Si las máquinas llegan a simular todas nuestras actividades cognitivas internas, hasta el último detalle computacional, negarles la categoría de personas sería nada más que una nueva forma de racismo (p. 176).
Por último, una cita muy pertinente respecto al localizacionismo.
La investigación funcional recién descripta requiere cautela en dos aspectos. Primero, la simple correlación de una lesión en la región x con la pérdida de alguna función cognitiva F no significa que la región x tenga la función F. Sólo significa que alguna parte de la región x está específicamente involucrada de algún modo en la ejecución de F. Las estructuras nerviosas claves que mantienen a F pueden estar situadas en cualquier otro lugar, o quizá ni siquiera estén en ningún lugar fijo, sino que estén distribuidas en extensas regiones del cerebro. Segundo, no debemos esperar que las pérdidas y las localizaciones funcionales que encontramos siempre correspondan claramente a funciones cognitivas representadas en nuestro vocabulario psicológico del sentido común (p. 208).

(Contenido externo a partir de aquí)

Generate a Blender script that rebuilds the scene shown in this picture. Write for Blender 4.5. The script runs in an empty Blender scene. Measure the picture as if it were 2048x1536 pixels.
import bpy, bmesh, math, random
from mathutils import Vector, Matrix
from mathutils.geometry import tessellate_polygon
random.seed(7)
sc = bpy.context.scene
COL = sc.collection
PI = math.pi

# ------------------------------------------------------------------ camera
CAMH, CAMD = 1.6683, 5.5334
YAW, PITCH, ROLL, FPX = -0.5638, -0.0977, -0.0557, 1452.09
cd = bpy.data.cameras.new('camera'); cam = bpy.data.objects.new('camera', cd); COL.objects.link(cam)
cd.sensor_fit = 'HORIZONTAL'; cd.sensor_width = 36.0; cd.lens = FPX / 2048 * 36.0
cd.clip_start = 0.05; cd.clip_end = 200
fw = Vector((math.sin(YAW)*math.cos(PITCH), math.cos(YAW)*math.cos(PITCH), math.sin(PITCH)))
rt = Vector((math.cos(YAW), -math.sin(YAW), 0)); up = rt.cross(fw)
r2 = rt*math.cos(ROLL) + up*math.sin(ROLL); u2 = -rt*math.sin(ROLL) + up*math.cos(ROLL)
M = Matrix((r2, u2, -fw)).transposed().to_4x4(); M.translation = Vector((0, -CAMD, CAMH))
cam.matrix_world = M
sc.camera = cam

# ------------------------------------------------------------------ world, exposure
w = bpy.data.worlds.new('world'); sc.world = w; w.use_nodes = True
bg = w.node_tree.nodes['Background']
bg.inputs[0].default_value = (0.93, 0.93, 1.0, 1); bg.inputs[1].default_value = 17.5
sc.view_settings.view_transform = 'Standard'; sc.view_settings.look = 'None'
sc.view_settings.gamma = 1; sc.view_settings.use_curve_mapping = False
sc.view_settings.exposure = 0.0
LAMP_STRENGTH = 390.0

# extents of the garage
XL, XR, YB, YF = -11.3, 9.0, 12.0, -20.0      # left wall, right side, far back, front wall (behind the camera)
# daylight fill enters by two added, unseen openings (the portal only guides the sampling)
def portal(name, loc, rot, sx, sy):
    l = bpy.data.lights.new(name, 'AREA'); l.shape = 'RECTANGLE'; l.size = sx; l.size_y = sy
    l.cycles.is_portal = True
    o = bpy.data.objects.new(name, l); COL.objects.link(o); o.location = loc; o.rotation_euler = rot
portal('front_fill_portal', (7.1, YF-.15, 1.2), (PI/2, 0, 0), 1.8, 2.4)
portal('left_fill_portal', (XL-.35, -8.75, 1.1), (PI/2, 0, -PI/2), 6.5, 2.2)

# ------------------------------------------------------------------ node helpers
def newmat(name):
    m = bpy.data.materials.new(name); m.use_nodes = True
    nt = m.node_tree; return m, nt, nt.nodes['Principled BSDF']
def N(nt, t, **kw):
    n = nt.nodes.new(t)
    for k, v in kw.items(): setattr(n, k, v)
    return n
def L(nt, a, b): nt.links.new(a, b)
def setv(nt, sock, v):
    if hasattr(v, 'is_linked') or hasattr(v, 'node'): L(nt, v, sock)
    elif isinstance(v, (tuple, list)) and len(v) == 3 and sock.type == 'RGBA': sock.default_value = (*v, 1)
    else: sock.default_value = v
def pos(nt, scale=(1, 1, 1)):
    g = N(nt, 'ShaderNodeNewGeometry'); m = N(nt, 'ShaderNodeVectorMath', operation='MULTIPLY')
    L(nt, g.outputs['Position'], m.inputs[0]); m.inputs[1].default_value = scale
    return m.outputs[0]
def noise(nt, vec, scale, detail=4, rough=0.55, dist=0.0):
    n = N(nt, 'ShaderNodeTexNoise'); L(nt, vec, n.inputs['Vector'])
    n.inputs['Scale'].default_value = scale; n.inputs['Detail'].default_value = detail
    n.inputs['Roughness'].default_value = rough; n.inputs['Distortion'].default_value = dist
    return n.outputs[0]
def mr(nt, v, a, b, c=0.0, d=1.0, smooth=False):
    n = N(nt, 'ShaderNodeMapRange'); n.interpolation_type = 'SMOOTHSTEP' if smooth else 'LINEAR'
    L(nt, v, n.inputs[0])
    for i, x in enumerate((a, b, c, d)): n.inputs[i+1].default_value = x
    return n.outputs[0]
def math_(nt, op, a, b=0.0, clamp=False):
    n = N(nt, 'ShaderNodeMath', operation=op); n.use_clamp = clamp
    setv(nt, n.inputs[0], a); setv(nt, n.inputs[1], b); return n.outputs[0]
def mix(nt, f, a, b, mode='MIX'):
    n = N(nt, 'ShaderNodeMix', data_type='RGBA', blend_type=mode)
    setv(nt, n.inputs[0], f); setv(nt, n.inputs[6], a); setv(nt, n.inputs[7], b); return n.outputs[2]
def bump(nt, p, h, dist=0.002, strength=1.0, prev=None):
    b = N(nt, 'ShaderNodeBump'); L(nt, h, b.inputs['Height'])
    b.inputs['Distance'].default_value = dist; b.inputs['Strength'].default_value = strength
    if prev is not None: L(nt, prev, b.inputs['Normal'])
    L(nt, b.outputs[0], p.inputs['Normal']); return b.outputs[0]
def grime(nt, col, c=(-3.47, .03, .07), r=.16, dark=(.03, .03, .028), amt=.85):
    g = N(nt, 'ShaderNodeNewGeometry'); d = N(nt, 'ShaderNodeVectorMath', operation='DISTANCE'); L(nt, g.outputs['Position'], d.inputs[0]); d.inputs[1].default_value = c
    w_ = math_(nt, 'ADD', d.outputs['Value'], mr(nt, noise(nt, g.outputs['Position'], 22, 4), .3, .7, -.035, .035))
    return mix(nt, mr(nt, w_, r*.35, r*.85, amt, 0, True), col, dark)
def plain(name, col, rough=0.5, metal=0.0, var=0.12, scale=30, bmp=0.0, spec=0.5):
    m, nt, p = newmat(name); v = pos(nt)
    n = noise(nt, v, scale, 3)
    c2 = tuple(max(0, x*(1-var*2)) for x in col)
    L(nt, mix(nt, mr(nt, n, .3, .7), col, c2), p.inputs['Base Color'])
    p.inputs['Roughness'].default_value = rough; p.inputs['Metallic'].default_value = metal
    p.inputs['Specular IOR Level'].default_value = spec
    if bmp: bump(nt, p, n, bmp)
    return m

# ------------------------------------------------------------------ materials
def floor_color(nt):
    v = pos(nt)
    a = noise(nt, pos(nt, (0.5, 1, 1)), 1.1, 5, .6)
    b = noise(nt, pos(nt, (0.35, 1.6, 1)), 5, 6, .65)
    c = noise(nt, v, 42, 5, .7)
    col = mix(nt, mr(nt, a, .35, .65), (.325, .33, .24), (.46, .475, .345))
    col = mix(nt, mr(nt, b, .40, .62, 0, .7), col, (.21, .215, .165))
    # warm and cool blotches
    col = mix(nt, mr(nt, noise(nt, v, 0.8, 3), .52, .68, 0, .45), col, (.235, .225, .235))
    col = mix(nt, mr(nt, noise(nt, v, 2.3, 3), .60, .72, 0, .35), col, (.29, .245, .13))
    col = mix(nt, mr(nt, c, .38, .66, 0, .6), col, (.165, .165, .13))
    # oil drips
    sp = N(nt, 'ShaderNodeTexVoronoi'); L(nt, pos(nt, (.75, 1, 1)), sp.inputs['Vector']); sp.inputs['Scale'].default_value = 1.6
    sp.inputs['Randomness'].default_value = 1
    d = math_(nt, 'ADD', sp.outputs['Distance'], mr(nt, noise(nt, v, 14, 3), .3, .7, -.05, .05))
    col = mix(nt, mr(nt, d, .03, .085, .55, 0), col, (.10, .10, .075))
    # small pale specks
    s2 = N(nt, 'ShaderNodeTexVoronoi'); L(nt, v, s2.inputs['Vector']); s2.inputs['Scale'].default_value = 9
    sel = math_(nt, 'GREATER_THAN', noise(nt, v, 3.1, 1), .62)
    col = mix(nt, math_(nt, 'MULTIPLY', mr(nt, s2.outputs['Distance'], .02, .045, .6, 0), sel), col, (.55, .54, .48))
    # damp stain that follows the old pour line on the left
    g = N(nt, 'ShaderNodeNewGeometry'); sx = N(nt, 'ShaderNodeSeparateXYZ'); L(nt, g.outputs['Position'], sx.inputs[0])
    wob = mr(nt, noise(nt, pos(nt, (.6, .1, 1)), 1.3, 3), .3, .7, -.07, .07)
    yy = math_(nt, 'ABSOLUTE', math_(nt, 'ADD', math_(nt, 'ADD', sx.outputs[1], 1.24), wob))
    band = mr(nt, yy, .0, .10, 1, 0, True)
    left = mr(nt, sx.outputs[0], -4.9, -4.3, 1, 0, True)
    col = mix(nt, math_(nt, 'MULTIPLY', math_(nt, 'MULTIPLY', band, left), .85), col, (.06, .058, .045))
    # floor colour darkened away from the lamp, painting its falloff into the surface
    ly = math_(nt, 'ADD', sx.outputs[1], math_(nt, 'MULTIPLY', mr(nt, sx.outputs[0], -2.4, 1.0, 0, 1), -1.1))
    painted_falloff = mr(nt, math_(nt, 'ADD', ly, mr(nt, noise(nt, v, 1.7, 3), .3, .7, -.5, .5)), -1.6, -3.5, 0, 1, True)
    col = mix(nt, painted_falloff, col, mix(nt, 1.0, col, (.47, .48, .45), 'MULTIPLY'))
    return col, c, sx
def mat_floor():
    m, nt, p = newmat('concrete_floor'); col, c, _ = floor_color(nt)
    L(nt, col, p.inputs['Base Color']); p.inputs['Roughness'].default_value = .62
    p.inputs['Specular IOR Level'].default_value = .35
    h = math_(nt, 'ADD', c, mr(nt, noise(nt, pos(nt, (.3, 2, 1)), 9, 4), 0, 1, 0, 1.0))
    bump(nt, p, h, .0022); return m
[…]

Esto me recuerda en gran medida a una de las primeras clases del máster en neurociencias, donde tuve el gran honor de escuchar a Fernando Maestú. En esta clase, Fernando nos contó cómo, en un debate que tuvo, puso un ejemplo localizacionista para ilustrar su punto. Dijo algo así como que, si se cierra el aeropuerto, la economía sufriría graves consecuencias, pero no por eso la función principal del aeropuerto es la economía. Después de contarnos esto, nos introdujo al concepto de hubs neuronales, núcleos con muchísimas conexiones a otras zonas del cerebro. Estos núcleos ―como la corteza cingulada anterior― tienen mucha importancia y su deterioro significa grandes daños a nivel cognitivo. La clave del localizacionismo no es demonizarlo, sino entender que las funciones emergen no a nivel de tejidos ni núcleos cerebrales. Comprender que los núcleos son nodos de una red nos permite darnos cuenta de que el localizacionismo es pertinente a este nivel de redes neuronales.